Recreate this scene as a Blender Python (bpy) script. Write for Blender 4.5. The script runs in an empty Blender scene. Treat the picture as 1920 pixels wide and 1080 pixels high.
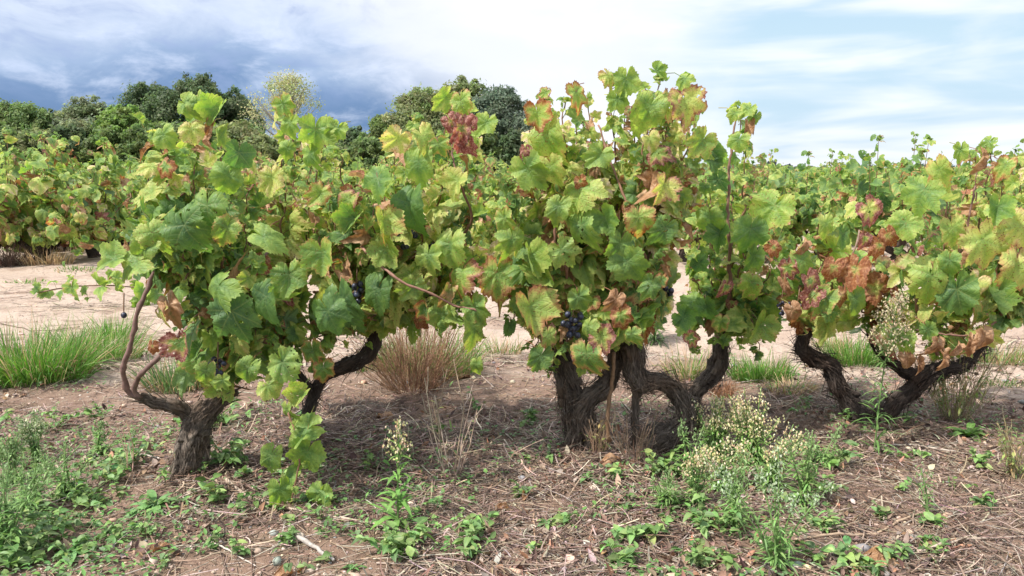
import bpy, math
import numpy as np
R = math.radians
rng = np.random.default_rng(11)
scn = bpy.context.scene

# ------------------------------------------------------------------ camera
CH, PITCH, FPX = 1.0, R(8.23), 1507.0          # eye height, downward tilt, focal length in photo pixels (1920 wide)
cam = bpy.data.cameras.new('camera'); cam.sensor_width = 36; cam.lens = 36 * FPX / 1920
cam.clip_start = 0.05; cam.clip_end = 3000
camo = bpy.data.objects.new('camera', cam); scn.collection.objects.link(camo)
camo.location = (0, 0, CH); camo.rotation_euler = (R(90) - PITCH, 0, 0)
scn.camera = camo

# ------------------------------------------------------------------ world and sun
SUN = np.array([-0.52, -0.32, 0.79]); SUN = SUN / np.linalg.norm(SUN)
scn.view_settings.view_transform = 'Standard'; scn.view_settings.look = 'None'
scn.view_settings.gamma = 1; scn.view_settings.exposure = 0.80
W = bpy.data.worlds.new("World"); scn.world = W; W.use_nodes = True
nt = W.node_tree; nt.nodes.clear()


class NG:
    """small helper to write node graphs"""
    def __init__(s, tree): s.t = tree
    def node(s, typ, ins=None, **props):
        n = s.t.nodes.new(typ)
        for k, v in props.items(): setattr(n, k, v)
        for k, v in (ins or {}).items(): s.put(n.inputs[k], v)
        return n
    def put(s, sock, v):
        if isinstance(v, bpy.types.NodeSocket): s.t.links.new(v, sock)
        else:
            if hasattr(sock.default_value, '__len__') and not hasattr(v, '__len__'): v = (v,) * len(sock.default_value)
            if hasattr(v, '__len__') and len(sock.default_value) == 4 and len(v) == 3: v = tuple(v) + (1,)
            sock.default_value = v
    def m(s, op, a, b=0.0, c=0.0, clamp=False):
        n = s.node('ShaderNodeMath', operation=op, use_clamp=clamp)
        s.put(n.inputs[0], a); s.put(n.inputs[1], b); s.put(n.inputs[2], c)
        return n.outputs[0]
    def vm(s, op, a, b=(0, 0, 0)):
        n = s.node('ShaderNodeVectorMath', operation=op)
        s.put(n.inputs[0], a)
        if op == 'SCALE': s.put(n.inputs[3], b)
        else: s.put(n.inputs[1], b)
        return n.outputs[0]
    def mix(s, f, a, b, mode='MIX'):
        n = s.node('ShaderNodeMix', data_type='RGBA', blend_type=mode)
        s.put(n.inputs[0], f); s.put(n.inputs[6], a); s.put(n.inputs[7], b)
        return n.outputs[2]
    def mr(s, v, a, b, c=0.0, d=1.0, smooth=True):
        n = s.node('ShaderNodeMapRange', interpolation_type='SMOOTHSTEP' if smooth else 'LINEAR')
        for i, x in enumerate((v, a, b, c, d)): s.put(n.inputs[i], x)
        return n.outputs[0]
    def noise(s, vec, scale, detail=3, rough=.55, col=False, dist=0.0):
        n = s.node('ShaderNodeTexNoise', {'Vector': vec, 'Scale': scale, 'Detail': detail, 'Roughness': rough, 'Distortion': dist})
        return n.outputs['Color' if col else 0]
    def ramp(s, f, stops):
        n = s.node('ShaderNodeValToRGB'); s.put(n.inputs[0], f); e = n.color_ramp.elements
        while len(e) < len(stops): e.new(.5)
        for i, (p, c) in enumerate(stops): e[i].position = p; e[i].color = tuple(c) + (1,)
        return n.outputs[0]
    def sep(s, v):
        n = s.node('ShaderNodeSeparateXYZ', {0: v}); return n.outputs[0], n.outputs[1], n.outputs[2]
    def comb(s, x, y, z):
        n = s.node('ShaderNodeCombineXYZ', {0: x, 1: y, 2: z}); return n.outputs[0]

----

Set the lines above down again, word for word, from the first through the one containing "scn.camera = camo"; pictures excluded.

## Result of this exercise
Recreate this scene as a Blender Python (bpy) script. Write for Blender 4.5. The script runs in an empty Blender scene. Treat the picture as 1920 pixels wide and 1080 pixels high.
import bpy, math
import numpy as np
R = math.radians
rng = np.random.default_rng(11)
scn = bpy.context.scene

# ------------------------------------------------------------------ camera
CH, PITCH, FPX = 1.0, R(8.23), 1507.0          # eye height, downward tilt, focal length in photo pixels (1920 wide)
cam = bpy.data.cameras.new('camera'); cam.sensor_width = 36; cam.lens = 36 * FPX / 1920
cam.clip_start = 0.05; cam.clip_end = 3000
camo = bpy.data.objects.new('camera', cam); scn.collection.objects.link(camo)
camo.location = (0, 0, CH); camo.rotation_euler = (R(90) - PITCH, 0, 0)
scn.camera = camo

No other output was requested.